Quote the whole listing exactly. Leave the pictures out of your copy.
↓
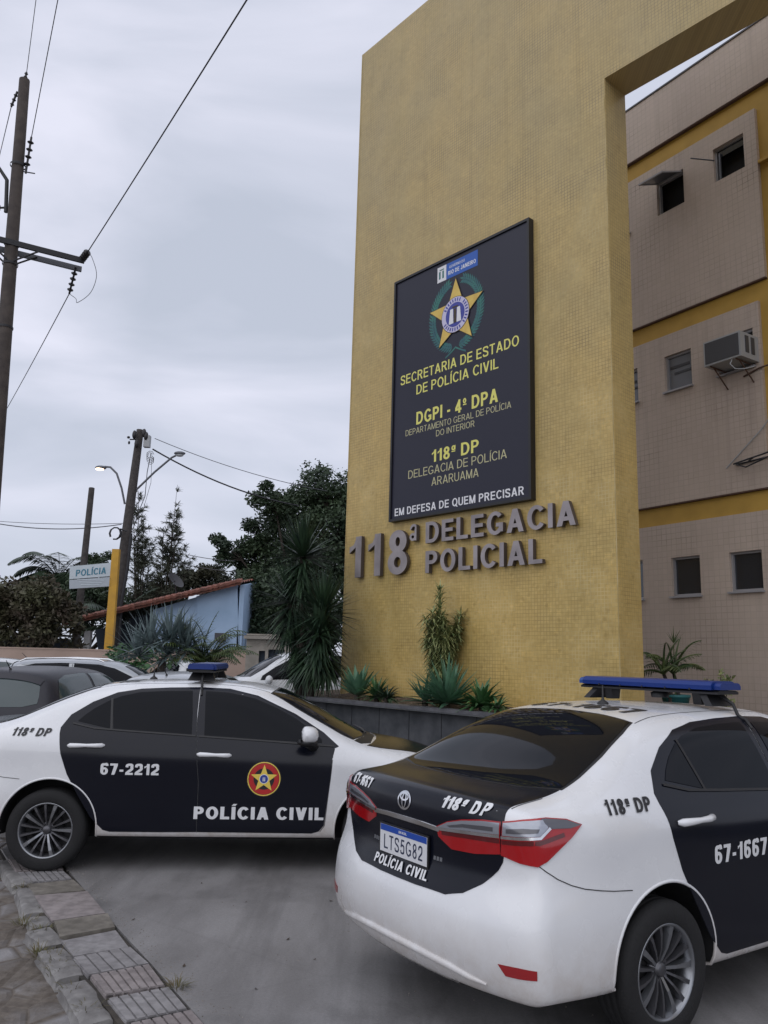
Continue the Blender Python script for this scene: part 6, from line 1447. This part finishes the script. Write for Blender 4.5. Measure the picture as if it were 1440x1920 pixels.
_vh, _fh = body_cage(HAT, -.72, 3.12, [0,.01,.03,.05,.08,.10,.10,.10,.09,.09,.10,.12], [.0,.02,.09,.14,.2,.19,.19,.18,.16,.14,.16,.2], lambda y, z: _hx(z)+_plan(y,.08), lambda y, z: _hf(z)-_plan(y,.24), 34)
SMH = subsurf(_vh, _fh, 2, 'body'); S_HAT = Surf(SMH); HC = {}
def hatch(label, X, Y, yaw, paint, scale=(1,1,1), glass='glass_dark', lamp='tail_red', cat='car', name='parked_car', group=None, rails=False):
    root = thing(name, label, cat, (X, Y, 0), yaw, group); S = S_HAT; Yd = (0,-1,0)
    if 'body' not in HC: 
        HC['body'] = finish_body(SMH, (.365, (0, 2.48), .32), 'body', M[paint], M['wheel_well'], None).data; bpy.data.objects.remove(bpy.data.objects['body.%03d' % 0] if False else [o for o in bpy.data.objects if o.data == HC['body']][0])
        w_ = lambda pts, **k: patch_mesh(S, pts, Yd, .004, .04, **k)
        HC['rw'] = w_([(-.42,.8,1.10),(-.33,.7,1.26),(-.24,.7,1.375),(-.05,.6,1.425),(.35,.6,1.445),(.50,.6,1.445),(.55,.8,1.065),(.1,.8,1.085)]); HC['fw'] = w_([(.62,.8,1.062),(.58,.6,1.445),(.98,.6,1.43),(1.25,.6,1.37),(1.55,.7,1.23),(1.80,.75,1.08),(1.84,.8,1.01),(1.2,.8,1.035)])
        g = [(-.56,y,z) for y, z in ((0,1.405),(.40,1.385),(.50,1.35),(.55,1.18),(.56,1.10),(.40,1.06),(0,1.05))]; g += [(x,-y,z) for x, y, z in g[-2:0:-1]]; HC['bw'] = patch_mesh(S, g, (1,0,0), .004, .04)
        g = [(1.42,0,1.43),(1.38,.45,1.39),(1.72,.60,1.215),(2.0,.66,1.05),(2.12,.40,1.04),(2.16,0,1.045)]; g += [(x,-y,z) for x, y, z in g[-2:0:-1]]; HC['ws'] = patch_mesh(S, g, (-.6,0,-.8), .004, .05)
        HC['tl'] = patch_mesh(S, [(-.66,.56,1.02),(-.60,.69,1.06),(-.50,.76,1.03),(-.48,.80,.95),(-.60,.80,.84),(-.73,.66,.82),(-.74,.60,.90)], (.8,-.5,0), .006, .04, .008)
        HC['hl'] = patch_mesh(S, [(3.2,.40,.68),(3.1,.6,.71),(2.85,.76,.76),(2.72,.80,.74),(2.95,.76,.62),(3.15,.55,.60)], (-.75,-.65,0), .006, .04, .008)
        HC['gr'] = patch_mesh(S, [(3.2,y,z) for y, z in ((-.38,.64),(.38,.64),(.36,.52),(.5,.36),(-.5,.36),(-.36,.52))], (-1,0,0), .004, .05, .005)
        HC['pl'] = strip_mesh(S, [(-.8,-.26,.80),(-.8,.26,.80)], (1,0,0), .11, .012)
        HC['gap'] = strip_mesh(S, [(.56,.6,1.44),(.575,.8,1.06),(.60,.85,.7),(.60,.85,.30)], Yd, .008, .004)
        HC['spo'] = strip_mesh(S, [(-.5,-.52,1.44),(-.5,0,1.465),(-.5,.52,1.44)], (.4,0,-1), .10, .012)
    def put(key, nm, m_, par=root, both=False):
        for s in (C_ if both else (1,)):
            me = HC[key] if s > 0 else HC.setdefault(key+'m', mirrored(HC[key])); me = me.copy(); me.materials.clear(); link(nm, me, m_, par)
    bo = HC['body'].copy(); bo.materials.clear(); link('body', bo, [M[paint], M['wheel_well']], root)
    put('rw','rear_side_window',M[glass],both=True); put('fw','front_side_window',M[glass],both=True); put('bw','rear_window',M[glass]); put('ws','windscreen',M['glass_dark'])
    put('tl','tail_light',M[lamp],both=True); put('hl','headlight',M['headlamp'],both=True); put('gr','grille',M['trim_black']); put('pl','number_plate',M['plate_white']); put('gap','door_gap',M['gap'],both=True); put('spo','spoiler',M[paint])
    for s in C_:
        mb = MB(); c = Vector((1.70, s*.93, 1.02)); mb.blob(c, (.07,.10,.075), 12, 8); mb.tube([(1.74,s*.80,.96),(1.71,s*.90,1.0)], .03, 6); mb.build('door_mirror', M[paint], root)
        for x0, z0 in ((.64,.915),(-.28,.955)):
            mb = MB(); mb.tube([(x0+dx, s*(S.hit((x0+dx,1,z0), Yd)[0].y+oy), z0) for dx, oy in ((0,0),(.05,.025),(.15,.028),(.20,0))], .014, 6); mb.build('handle', M[paint], root)
        if rails: mb = MB(); mb.tube([(-.30,s*.56,1.46),(-.2,s*.565,1.51),(.4,s*.58,1.535),(.95,s*.57,1.52),(1.05,s*.565,1.48)], .015, 6); mb.build('roof_rail', M['chrome'], root)
    mb = MB(); mb.tube([(-.30,0,1.49),(-.42,0,1.60)], [.008,.004], 5); mb.lathe([(.02,0),(.012,.02)], 8, Matrix.Translation((-.30,0,1.485))); mb.build('aerial', M['trim_black'], root)
    for x in (0, 2.48):
        for s in C_: wheel(root, x, s*.745, .30, .195, .19, 10 if False else 12)
    mb = MB(); mb.box((1.2,0,.245), (3.2,1.0,.05)); mb.build('underbody', M['wheel_well'], root)
    root.scale = scale; return root
mat('paint_graphite', (.028,.028,.036), .35, spec=.3); mat('paint_silver', (.42,.44,.46), .28, metal=.5, coat=.5); mat('paint_white', (.62,.64,.66), .25, coat=.6); mat('paint_dark', (.05,.052,.06), .25, coat=.6)
mat('glass_light', (.05,.07,.075), .08, spec=.6)
q = at(115, 1330, 9.75); hatch('dark grey hatchback seen from behind, parked beyond the farther police car', -4.60, 10.5, 1.48, 'paint_graphite', glass='glass_light')
hatch('silver car whose roof shows just above the roof of the farther police car', -2.76, 10.95, 1.50, 'paint_silver', (1.05,.96,.975))
hatch('silver grey car with roof rails behind the dark grey hatchback', -6.4, 15.6, .15, 'paint_silver', (1.1,1,1.04), rails=True)
hatch('white car at the far left edge behind the dark grey hatchback', -9.7, 19.0, .3, 'paint_white', (1,1,1.0), glass='glass_light')
hatch('white car just visible behind the blue light bar of the farther police car', -5.3, 23.5, 2.2, 'paint_white', (1,1,1.0))
hatch('white police pickup numbered 47-1704 half hidden behind the spiky yucca', -.75, 18.2, 3.45, 'paint_white', (1.12,1.08,1.22), cat='pickup', name='pickup')
pk = bpy.data.objects['pickup']; me = fit_text('47-1704', .42, .085, .2); drape(S_HAT, me, (2.45, 1, .80), (-1,0,0), (0,0,1), (0,-1,0), .006); link('lettering', me, M['decal_black'], pk)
↑
— COMPLETE RESPONSE —
Continue the Blender Python script for this scene: part 6, from line 1447. This part finishes the script. Write for Blender 4.5. Measure the picture as if it were 1440x1920 pixels.
_vh, _fh = body_cage(HAT, -.72, 3.12, [0,.01,.03,.05,.08,.10,.10,.10,.09,.09,.10,.12], [.0,.02,.09,.14,.2,.19,.19,.18,.16,.14,.16,.2], lambda y, z: _hx(z)+_plan(y,.08), lambda y, z: _hf(z)-_plan(y,.24), 34)
SMH = subsurf(_vh, _fh, 2, 'body'); S_HAT = Surf(SMH); HC = {}
def hatch(label, X, Y, yaw, paint, scale=(1,1,1), glass='glass_dark', lamp='tail_red', cat='car', name='parked_car', group=None, rails=False):
    root = thing(name, label, cat, (X, Y, 0), yaw, group); S = S_HAT; Yd = (0,-1,0)
    if 'body' not in HC: 
        HC['body'] = finish_body(SMH, (.365, (0, 2.48), .32), 'body', M[paint], M['wheel_well'], None).data; bpy.data.objects.remove(bpy.data.objects['body.%03d' % 0] if False else [o for o in bpy.data.objects if o.data == HC['body']][0])
        w_ = lambda pts, **k: patch_mesh(S, pts, Yd, .004, .04, **k)
        HC['rw'] = w_([(-.42,.8,1.10),(-.33,.7,1.26),(-.24,.7,1.375),(-.05,.6,1.425),(.35,.6,1.445),(.50,.6,1.445),(.55,.8,1.065),(.1,.8,1.085)]); HC['fw'] = w_([(.62,.8,1.062),(.58,.6,1.445),(.98,.6,1.43),(1.25,.6,1.37),(1.55,.7,1.23),(1.80,.75,1.08),(1.84,.8,1.01),(1.2,.8,1.035)])
        g = [(-.56,y,z) for y, z in ((0,1.405),(.40,1.385),(.50,1.35),(.55,1.18),(.56,1.10),(.40,1.06),(0,1.05))]; g += [(x,-y,z) for x, y, z in g[-2:0:-1]]; HC['bw'] = patch_mesh(S, g, (1,0,0), .004, .04)
        g = [(1.42,0,1.43),(1.38,.45,1.39),(1.72,.60,1.215),(2.0,.66,1.05),(2.12,.40,1.04),(2.16,0,1.045)]; g += [(x,-y,z) for x, y, z in g[-2:0:-1]]; HC['ws'] = patch_mesh(S, g, (-.6,0,-.8), .004, .05)
        HC['tl'] = patch_mesh(S, [(-.66,.56,1.02),(-.60,.69,1.06),(-.50,.76,1.03),(-.48,.80,.95),(-.60,.80,.84),(-.73,.66,.82),(-.74,.60,.90)], (.8,-.5,0), .006, .04, .008)
        HC['hl'] = patch_mesh(S, [(3.2,.40,.68),(3.1,.6,.71),(2.85,.76,.76),(2.72,.80,.74),(2.95,.76,.62),(3.15,.55,.60)], (-.75,-.65,0), .006, .04, .008)
        HC['gr'] = patch_mesh(S, [(3.2,y,z) for y, z in ((-.38,.64),(.38,.64),(.36,.52),(.5,.36),(-.5,.36),(-.36,.52))], (-1,0,0), .004, .05, .005)
        HC['pl'] = strip_mesh(S, [(-.8,-.26,.80),(-.8,.26,.80)], (1,0,0), .11, .012)
        HC['gap'] = strip_mesh(S, [(.56,.6,1.44),(.575,.8,1.06),(.60,.85,.7),(.60,.85,.30)], Yd, .008, .004)
        HC['spo'] = strip_mesh(S, [(-.5,-.52,1.44),(-.5,0,1.465),(-.5,.52,1.44)], (.4,0,-1), .10, .012)
    def put(key, nm, m_, par=root, both=False):
        for s in (C_ if both else (1,)):
            me = HC[key] if s > 0 else HC.setdefault(key+'m', mirrored(HC[key])); me = me.copy(); me.materials.clear(); link(nm, me, m_, par)
    bo = HC['body'].copy(); bo.materials.clear(); link('body', bo, [M[paint], M['wheel_well']], root)
    put('rw','rear_side_window',M[glass],both=True); put('fw','front_side_window',M[glass],both=True); put('bw','rear_window',M[glass]); put('ws','windscreen',M['glass_dark'])
    put('tl','tail_light',M[lamp],both=True); put('hl','headlight',M['headlamp'],both=True); put('gr','grille',M['trim_black']); put('pl','number_plate',M['plate_white']); put('gap','door_gap',M['gap'],both=True); put('spo','spoiler',M[paint])
    for s in C_:
        mb = MB(); c = Vector((1.70, s*.93, 1.02)); mb.blob(c, (.07,.10,.075), 12, 8); mb.tube([(1.74,s*.80,.96),(1.71,s*.90,1.0)], .03, 6); mb.build('door_mirror', M[paint], root)
        for x0, z0 in ((.64,.915),(-.28,.955)):
            mb = MB(); mb.tube([(x0+dx, s*(S.hit((x0+dx,1,z0), Yd)[0].y+oy), z0) for dx, oy in ((0,0),(.05,.025),(.15,.028),(.20,0))], .014, 6); mb.build('handle', M[paint], root)
        if rails: mb = MB(); mb.tube([(-.30,s*.56,1.46),(-.2,s*.565,1.51),(.4,s*.58,1.535),(.95,s*.57,1.52),(1.05,s*.565,1.48)], .015, 6); mb.build('roof_rail', M['chrome'], root)
    mb = MB(); mb.tube([(-.30,0,1.49),(-.42,0,1.60)], [.008,.004], 5); mb.lathe([(.02,0),(.012,.02)], 8, Matrix.Translation((-.30,0,1.485))); mb.build('aerial', M['trim_black'], root)
    for x in (0, 2.48):
        for s in C_: wheel(root, x, s*.745, .30, .195, .19, 10 if False else 12)
    mb = MB(); mb.box((1.2,0,.245), (3.2,1.0,.05)); mb.build('underbody', M['wheel_well'], root)
    root.scale = scale; return root
mat('paint_graphite', (.028,.028,.036), .35, spec=.3); mat('paint_silver', (.42,.44,.46), .28, metal=.5, coat=.5); mat('paint_white', (.62,.64,.66), .25, coat=.6); mat('paint_dark', (.05,.052,.06), .25, coat=.6)
mat('glass_light', (.05,.07,.075), .08, spec=.6)
q = at(115, 1330, 9.75); hatch('dark grey hatchback seen from behind, parked beyond the farther police car', -4.60, 10.5, 1.48, 'paint_graphite', glass='glass_light')
hatch('silver car whose roof shows just above the roof of the farther police car', -2.76, 10.95, 1.50, 'paint_silver', (1.05,.96,.975))
hatch('silver grey car with roof rails behind the dark grey hatchback', -6.4, 15.6, .15, 'paint_silver', (1.1,1,1.04), rails=True)
hatch('white car at the far left edge behind the dark grey hatchback', -9.7, 19.0, .3, 'paint_white', (1,1,1.0), glass='glass_light')
hatch('white car just visible behind the blue light bar of the farther police car', -5.3, 23.5, 2.2, 'paint_white', (1,1,1.0))
hatch('white police pickup numbered 47-1704 half hidden behind the spiky yucca', -.75, 18.2, 3.45, 'paint_white', (1.12,1.08,1.22), cat='pickup', name='pickup')
pk = bpy.data.objects['pickup']; me = fit_text('47-1704', .42, .085, .2); drape(S_HAT, me, (2.45, 1, .80), (-1,0,0), (0,0,1), (0,-1,0), .006); link('lettering', me, M['decal_black'], pk)